With four Supreme Court Justices set to turn 80 during the course of the president’s next term, battle lines are already being drawn to prevent the court from becoming another liberal bastian as it was during the reign of Chief Justice Earl Warren.
Newsmax is reporting that conservatives are preparing to do battle with President Barack Obama who will almost certainly name a third justice to the Supreme Court during his next term.
Four of the Court’s nine justices are in their 70’s – with the ultra-liberal Ruth Bader Ginsburg the eldest at 79. Another liberal Stephen Breyer, is 74. Two conservative justices, Antonin Scalia and Anthony Kennedy are both 76 and will turn 80 by the end of Obama’s second term.
A Ginsburg retirement would not cause an uproar because replacing her with another liberal would simply maintain the current balance of the Court. However, should one of the two conservative justices choose to retire during Obama’s term, then it would be “armaggedon.”
The good news is that conservatives are already preparing for such a scenario.
“The conservative base, now highly mobilized over Supreme Court nominations, will no longer accept the White House’s word on a nominee,” said Ed Whelan, president of the Ethics and Public Policy Center, in a National Review article. “It will insist on a high-quality pick, and it will inflict severe political costs on a White House that makes a suspect pick.”

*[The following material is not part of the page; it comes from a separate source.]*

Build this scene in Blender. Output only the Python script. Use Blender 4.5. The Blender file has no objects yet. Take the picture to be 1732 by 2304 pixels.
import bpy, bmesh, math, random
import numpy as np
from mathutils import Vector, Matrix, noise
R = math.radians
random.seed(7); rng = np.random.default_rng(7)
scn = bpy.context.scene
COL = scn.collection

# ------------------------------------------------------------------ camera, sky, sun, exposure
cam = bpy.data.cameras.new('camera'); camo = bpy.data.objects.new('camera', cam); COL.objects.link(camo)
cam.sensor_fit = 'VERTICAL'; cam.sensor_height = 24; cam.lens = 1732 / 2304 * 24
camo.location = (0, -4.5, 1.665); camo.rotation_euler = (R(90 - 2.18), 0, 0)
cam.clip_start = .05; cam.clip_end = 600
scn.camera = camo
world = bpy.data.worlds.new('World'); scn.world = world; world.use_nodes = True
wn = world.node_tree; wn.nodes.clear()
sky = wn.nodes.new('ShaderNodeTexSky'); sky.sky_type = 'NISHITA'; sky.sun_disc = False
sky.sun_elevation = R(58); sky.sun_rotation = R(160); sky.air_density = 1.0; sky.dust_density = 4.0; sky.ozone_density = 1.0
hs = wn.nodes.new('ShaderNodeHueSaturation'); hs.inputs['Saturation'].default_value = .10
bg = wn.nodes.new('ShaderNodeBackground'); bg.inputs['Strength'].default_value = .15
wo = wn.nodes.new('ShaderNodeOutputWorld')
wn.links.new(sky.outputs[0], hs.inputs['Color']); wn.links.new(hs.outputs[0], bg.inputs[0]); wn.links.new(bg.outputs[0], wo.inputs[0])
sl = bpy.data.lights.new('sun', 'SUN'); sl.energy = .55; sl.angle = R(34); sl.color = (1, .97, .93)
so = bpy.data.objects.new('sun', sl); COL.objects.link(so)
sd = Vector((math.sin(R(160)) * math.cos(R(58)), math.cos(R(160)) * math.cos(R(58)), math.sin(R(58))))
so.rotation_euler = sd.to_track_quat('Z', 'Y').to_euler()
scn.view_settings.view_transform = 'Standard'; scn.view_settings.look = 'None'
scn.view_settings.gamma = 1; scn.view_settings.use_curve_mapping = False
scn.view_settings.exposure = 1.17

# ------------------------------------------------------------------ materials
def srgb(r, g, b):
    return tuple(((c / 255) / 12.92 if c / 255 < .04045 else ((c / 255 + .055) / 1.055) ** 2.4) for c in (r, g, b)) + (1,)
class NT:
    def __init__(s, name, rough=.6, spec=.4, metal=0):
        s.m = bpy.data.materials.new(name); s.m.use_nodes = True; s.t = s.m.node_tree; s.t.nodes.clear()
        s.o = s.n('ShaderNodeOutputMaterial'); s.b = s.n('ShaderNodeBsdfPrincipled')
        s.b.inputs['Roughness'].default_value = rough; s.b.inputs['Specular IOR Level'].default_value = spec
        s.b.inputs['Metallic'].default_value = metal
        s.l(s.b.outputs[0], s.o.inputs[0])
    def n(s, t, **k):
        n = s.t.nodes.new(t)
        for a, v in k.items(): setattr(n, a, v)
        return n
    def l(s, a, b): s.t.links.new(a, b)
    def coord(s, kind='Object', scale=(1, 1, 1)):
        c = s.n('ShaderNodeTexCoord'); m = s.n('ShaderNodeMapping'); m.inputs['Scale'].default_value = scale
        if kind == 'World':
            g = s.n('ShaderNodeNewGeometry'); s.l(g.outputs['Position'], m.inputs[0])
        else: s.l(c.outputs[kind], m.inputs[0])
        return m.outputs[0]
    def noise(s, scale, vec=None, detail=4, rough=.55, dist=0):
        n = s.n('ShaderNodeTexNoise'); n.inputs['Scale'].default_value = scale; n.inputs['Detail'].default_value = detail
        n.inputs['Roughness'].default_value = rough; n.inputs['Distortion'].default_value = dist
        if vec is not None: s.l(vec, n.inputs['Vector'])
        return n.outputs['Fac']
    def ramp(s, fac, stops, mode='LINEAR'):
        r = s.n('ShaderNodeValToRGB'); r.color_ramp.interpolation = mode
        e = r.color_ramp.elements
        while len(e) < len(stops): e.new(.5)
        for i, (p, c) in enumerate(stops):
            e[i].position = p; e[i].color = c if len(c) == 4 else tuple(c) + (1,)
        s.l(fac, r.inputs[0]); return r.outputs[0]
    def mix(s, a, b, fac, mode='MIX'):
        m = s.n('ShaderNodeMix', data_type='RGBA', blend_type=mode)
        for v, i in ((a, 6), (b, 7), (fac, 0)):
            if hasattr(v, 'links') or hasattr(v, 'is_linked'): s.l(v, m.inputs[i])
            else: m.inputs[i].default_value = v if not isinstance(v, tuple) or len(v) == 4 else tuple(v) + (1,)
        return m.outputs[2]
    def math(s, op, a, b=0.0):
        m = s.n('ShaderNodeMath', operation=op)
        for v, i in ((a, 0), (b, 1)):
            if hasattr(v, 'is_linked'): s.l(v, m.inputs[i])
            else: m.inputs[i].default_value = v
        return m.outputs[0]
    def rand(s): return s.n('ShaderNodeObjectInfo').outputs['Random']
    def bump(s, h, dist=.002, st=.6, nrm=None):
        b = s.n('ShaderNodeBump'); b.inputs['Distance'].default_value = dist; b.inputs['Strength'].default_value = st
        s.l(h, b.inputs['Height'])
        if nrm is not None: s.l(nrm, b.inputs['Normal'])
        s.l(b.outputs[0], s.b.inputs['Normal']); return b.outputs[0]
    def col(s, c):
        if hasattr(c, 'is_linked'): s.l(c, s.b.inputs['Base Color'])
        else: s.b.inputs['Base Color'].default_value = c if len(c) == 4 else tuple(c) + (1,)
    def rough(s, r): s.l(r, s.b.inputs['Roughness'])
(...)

He fully expects that the president will nominate “diverse judicial liberals” because Obama has openly praised Chief Justice Earl Warren whose court brought liberal decisions such as Engle v. Vitale (1962), a case which led to the outlawing of mandatory school prayer.
Even though the Democrats won the White House and a few more seats in the Senate last week, the president is not expected to have an easy go of it should he choose to create another liberal court.
“The Sotomayor and Kagan confirmation battles—both of which involved replacing a liberal with a liberal and both of which, of course, came after Republicans lost the 2008 presidential election and lots of Senate seats—show that Republican senators have moved decisively away from the deference-to-the-president model that Democratic senators long ago abandoned,” Whelan says.
“Further, conservatives shouldn’t set a lower bar for a nominee who is replacing a liberal justice than for one who is replacing a conservative. Instead, we should make the case that conservative judicial principles are the right judicial principles and that anyone who doesn’t embrace those principles is unfit for the court. We need to work to build a court with a supermajority of sound justices, not to preserve the unsatisfactory status quo.”
Absent a filibuster, as it stands today, the Democratic majority in the Senate virtually guarantees that an Obama nominee can be confirmed, “but Obama and Senate Democrats should be forced to pay a high political cost for a bad nominee,” Whelan says.
Of course, there’s always the 2014 mid-term elections which could give conservatives another chance to win control of the Senate, virtually guaranteeing that the Court maintains conservative judicial principles for years to come.